Wrapping shift operator code doing bitmasking twice

This question starts from this clippy output:

warning: suspicious use of `&` in `Shl` impl
   --> library/core/src/num/wrapping.rs:152:53
    |
144 | / macro_rules! sh_impl_unsigned {
145 | |     ($t:ident, $f:ident) => {
146 | |         #[stable(feature = "rust1", since = "1.0.0")]
147 | |         impl Shl<$f> for Wrapping<$t> {
...   |
152 | |                 Wrapping(self.0.wrapping_shl((other & self::shift_max::$t as $f) as u32))
    | |                                                     ^

coming from this code:

macro_rules! sh_impl_unsigned {
    ($t:ident, $f:ident) => {
        #[stable(feature = "rust1", since = "1.0.0")]
        impl Shl<$f> for Wrapping<$t> {
            type Output = Wrapping<$t>;

            #[inline]
            fn shl(self, other: $f) -> Wrapping<$t> {
                Wrapping(self.0.wrapping_shl((other & self::shift_max::$t as $f) as u32))
            }
        }

which calls into:

        #[inline(always)]
        pub const fn wrapping_shl(self, rhs: u32) -> Self {
            // SAFETY: the masking by the bitsize of the type ensures that we do not shift
            // out of bounds
            unsafe {
                self.unchecked_shl(rhs & (Self::BITS - 1))
            }
        }

So I'm wondering if there is any purpose that I'm missing to doing (other & self::shift_max::$t as $f) since this bitmasking seems to be repeated in wrapping_shl.
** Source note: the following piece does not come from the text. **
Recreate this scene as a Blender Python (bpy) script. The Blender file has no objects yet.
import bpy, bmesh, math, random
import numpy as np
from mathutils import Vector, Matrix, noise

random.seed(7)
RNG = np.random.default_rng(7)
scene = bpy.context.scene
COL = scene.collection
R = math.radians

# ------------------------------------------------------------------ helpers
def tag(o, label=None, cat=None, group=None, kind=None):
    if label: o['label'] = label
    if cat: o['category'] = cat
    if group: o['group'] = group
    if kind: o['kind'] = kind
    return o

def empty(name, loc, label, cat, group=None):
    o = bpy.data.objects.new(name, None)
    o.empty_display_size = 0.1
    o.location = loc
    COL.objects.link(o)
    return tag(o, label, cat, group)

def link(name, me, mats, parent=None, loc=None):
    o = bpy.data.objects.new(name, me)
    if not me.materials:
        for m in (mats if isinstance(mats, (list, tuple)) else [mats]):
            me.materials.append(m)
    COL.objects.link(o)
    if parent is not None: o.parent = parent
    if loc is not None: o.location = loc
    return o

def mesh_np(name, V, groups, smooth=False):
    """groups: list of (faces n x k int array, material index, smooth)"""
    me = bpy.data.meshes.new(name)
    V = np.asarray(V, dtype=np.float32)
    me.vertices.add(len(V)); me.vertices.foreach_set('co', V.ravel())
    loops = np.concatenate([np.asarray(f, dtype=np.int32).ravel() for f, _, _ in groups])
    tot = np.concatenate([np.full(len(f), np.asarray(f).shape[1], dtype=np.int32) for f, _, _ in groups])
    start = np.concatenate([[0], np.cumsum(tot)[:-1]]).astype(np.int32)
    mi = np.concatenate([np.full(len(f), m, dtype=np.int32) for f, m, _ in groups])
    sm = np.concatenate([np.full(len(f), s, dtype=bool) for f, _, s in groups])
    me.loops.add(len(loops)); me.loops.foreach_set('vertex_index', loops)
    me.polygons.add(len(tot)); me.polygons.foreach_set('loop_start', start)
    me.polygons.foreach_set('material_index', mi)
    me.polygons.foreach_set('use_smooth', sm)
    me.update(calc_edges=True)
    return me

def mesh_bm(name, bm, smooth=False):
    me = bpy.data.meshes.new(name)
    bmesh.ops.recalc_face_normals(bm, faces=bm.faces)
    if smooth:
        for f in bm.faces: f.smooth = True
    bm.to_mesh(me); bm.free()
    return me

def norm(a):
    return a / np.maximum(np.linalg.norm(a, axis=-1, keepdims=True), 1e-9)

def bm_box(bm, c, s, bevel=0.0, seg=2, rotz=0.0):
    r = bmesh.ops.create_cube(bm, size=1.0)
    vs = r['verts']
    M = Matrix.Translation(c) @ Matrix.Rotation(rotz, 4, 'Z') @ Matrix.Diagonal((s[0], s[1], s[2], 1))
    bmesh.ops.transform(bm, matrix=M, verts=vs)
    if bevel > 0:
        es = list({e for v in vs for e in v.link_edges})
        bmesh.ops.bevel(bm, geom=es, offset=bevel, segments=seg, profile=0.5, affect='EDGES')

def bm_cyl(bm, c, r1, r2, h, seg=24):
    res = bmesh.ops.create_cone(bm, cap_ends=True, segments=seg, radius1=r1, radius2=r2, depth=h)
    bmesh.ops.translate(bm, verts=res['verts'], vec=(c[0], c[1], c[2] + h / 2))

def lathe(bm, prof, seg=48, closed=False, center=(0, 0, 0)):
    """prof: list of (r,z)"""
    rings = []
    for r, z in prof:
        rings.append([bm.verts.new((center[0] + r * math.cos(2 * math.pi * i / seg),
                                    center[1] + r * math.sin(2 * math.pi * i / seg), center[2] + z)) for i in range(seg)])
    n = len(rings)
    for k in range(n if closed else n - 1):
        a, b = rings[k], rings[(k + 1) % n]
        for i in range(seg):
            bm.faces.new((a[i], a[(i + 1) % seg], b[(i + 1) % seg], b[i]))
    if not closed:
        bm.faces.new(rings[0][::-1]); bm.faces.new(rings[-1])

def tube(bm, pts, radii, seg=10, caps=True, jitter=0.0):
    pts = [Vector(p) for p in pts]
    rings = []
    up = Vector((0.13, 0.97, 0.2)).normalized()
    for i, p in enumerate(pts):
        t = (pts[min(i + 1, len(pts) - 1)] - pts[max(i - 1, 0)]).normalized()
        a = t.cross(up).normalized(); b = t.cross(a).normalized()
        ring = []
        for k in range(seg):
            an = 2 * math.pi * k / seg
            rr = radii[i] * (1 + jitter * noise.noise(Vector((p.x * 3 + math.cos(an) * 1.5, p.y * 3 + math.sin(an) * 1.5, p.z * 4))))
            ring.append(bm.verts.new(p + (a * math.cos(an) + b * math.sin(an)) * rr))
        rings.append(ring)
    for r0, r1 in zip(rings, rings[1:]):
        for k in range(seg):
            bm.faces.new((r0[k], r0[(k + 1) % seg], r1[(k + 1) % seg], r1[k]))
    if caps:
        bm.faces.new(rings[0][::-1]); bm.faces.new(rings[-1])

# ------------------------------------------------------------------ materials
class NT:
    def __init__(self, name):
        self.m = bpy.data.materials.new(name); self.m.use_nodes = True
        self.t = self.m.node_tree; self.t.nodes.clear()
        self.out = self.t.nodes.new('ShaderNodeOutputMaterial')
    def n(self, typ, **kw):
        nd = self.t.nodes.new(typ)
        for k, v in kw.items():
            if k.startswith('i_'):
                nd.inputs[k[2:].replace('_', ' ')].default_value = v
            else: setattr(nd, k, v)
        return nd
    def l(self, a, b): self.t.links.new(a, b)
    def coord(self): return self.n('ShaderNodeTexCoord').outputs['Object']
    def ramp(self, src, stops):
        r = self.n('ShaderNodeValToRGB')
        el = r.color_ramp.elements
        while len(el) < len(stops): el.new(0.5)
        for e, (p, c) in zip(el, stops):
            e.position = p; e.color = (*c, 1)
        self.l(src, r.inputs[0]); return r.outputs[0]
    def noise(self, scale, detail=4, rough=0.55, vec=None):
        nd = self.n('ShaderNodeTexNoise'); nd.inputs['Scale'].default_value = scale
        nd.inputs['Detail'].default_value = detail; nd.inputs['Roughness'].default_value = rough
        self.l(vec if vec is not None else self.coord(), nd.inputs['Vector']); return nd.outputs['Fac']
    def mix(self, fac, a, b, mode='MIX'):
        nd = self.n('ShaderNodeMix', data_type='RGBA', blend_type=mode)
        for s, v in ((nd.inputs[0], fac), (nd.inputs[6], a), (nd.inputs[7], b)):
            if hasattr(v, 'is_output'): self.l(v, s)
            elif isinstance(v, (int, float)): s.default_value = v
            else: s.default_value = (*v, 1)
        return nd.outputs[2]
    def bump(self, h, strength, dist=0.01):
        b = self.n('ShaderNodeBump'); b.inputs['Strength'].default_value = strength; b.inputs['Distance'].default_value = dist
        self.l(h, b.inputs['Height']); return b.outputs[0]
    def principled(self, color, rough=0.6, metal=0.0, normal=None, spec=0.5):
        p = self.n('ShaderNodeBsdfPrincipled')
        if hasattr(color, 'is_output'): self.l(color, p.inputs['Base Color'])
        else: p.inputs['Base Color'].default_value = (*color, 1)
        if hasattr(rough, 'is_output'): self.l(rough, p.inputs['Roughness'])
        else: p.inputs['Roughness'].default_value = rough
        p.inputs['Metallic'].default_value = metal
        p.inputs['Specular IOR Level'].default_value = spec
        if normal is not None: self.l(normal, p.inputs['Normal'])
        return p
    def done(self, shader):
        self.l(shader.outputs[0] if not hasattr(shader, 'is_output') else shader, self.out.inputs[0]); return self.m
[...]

Shift_max is coming from this code:

mod shift_max {
    #![allow(non_upper_case_globals)]

    #[cfg(target_pointer_width = "16")]
    mod platform {
        pub(crate) const usize: u32 = super::u16;
        pub(crate) const isize: u32 = super::i16;
    }

    #[cfg(target_pointer_width = "32")]
    mod platform {
        pub(crate) const usize: u32 = super::u32;
        pub(crate) const isize: u32 = super::i32;
    }

    #[cfg(target_pointer_width = "64")]
    mod platform {
        pub(crate) const usize: u32 = super::u64;
        pub(crate) const isize: u32 = super::i64;
    }

    pub(super) const i8: u32 = (1 << 3) - 1;
    pub(super) const i16: u32 = (1 << 4) - 1;
    pub(super) const i32: u32 = (1 << 5) - 1;
    pub(super) const i64: u32 = (1 << 6) - 1;
    pub(super) const i128: u32 = (1 << 7) - 1;
    pub(super) use self::platform::isize;

    pub(super) const u8: u32 = i8;
    pub(super) const u16: u32 = i16;
    pub(super) const u32: u32 = i32;
    pub(super) const u64: u32 = i64;
    pub(super) const u128: u32 = i128;
    pub(super) use self::platform::usize;
}

Good catch! This looks like an oversight to me. Before Fix a breaking change in #30523 by strega-nil · Pull Request #30733 · rust-lang/rust · GitHub, the masking was needed to avoid a panic, and when that PR ported the code to use wrapping_shl instead of << they just kept the mask. I don't even know why that PR introduced wrapping_shl, it seems entirely orthogonal to the stated goal of the PR.

The Add etc impls already just use self.0.wrapping_add without further processing, I think the shift impls should do the same.